Tbilisi rally
People rally outside the parliament in Tbilisi on June 20, 2019.
Violent protests in Tbilisi are a 'Russophobic provocation' which raises serious concerns in Moscow due to Georgia being a popular destination for Russian tourists, the Kremlin has said.

Tensions between Tbilisi and Moscow spiked after the Inter-Parliamentary Assembly on Orthodoxy (IAO), which took place at the Georgian Parliament in the capital on Thursday.

IAO President and head of the Russian delegation, Sergei Gavrilov, delivered an opening speech at the summit, but several Georgian opposition MPs were offended with Gavrilov doing so from the parliament speaker's seat. During a break those MPs occupied the speaker's podium and prevented the session from continuing.

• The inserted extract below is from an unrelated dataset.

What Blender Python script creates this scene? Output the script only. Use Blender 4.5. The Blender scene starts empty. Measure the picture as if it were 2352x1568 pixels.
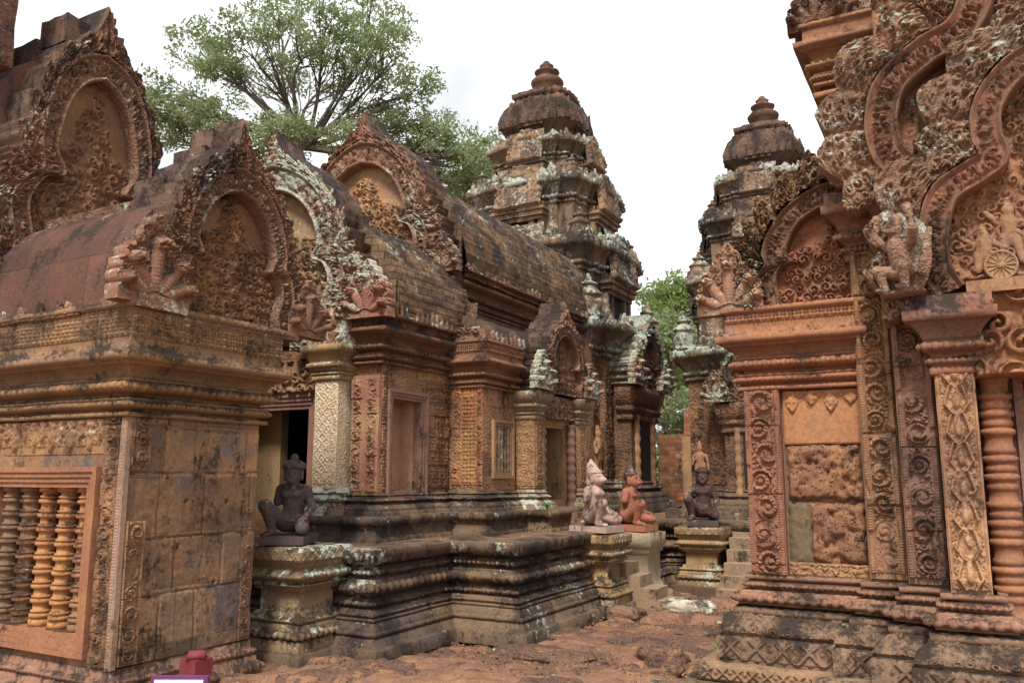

The opposition then called on people to take to the streets and by nightfall some 5,000 people had gathered outside the parliament building to chant anti-Russian slogans and denounce Gavrilov's behavior as offensive. There were also calls for local officials, who allowed the visit, to resign.

In a matter of hours, the demonstration turned into a full-scale anti-government rally, with police in full riot gear deployed to site. Latest reports state that some 240 people were injured in the clashes that followed, as police resorted to tear gas and rubber bullets to prevent the rioters from storming the parliament.

"What happened in Georgia yesterday is nothing, but a Russophobic provocation," Dmitri Peskov, a Kremlin spokesperson said, adding that "aggressive manifestations against the Russian nationals" is a source for serious concern.

He also slammed the Georgian side - the host of the major international forum - for being unable to provide security to the Russian delegation, which had to urgently leave the country.

What happened in Tbilisi is a "very serious issue," considering the fact that "Georgia is a country that's regularly visited by quite a large number of Russian tourists," Peskov said.

Gavrilov, who was sprayed with water and had insults shouted at him during the events in the Georgian Parliament, earlier called the developments in Tbilisi a "provocation aimed at hindering efforts to strengthen relations between the Russian and Georgian peoples."

The majority of the foreigners, who arrived in Georgia in the first quarter of 2019, were Russians, attracted by the short flight, low prices, great food, and picturesque sites. 222,700 people, which is 21.4 percent of all tourist flow, arrived in Georgia from Russia, GeoStat said in May.

The booming tourism was viewed by many as a sign of a thaw in relations between Tbilisi and Moscow that remained strained after the South Ossetia conflict in 2008. Back then, Georgian President Mikheil Saakashvili ordered an attack on the breakaway region and Russia was forced to intervene to restore peace. It was followed by Moscow recognizing the independence of South Ossetia and another disputed republic, Abkhazia.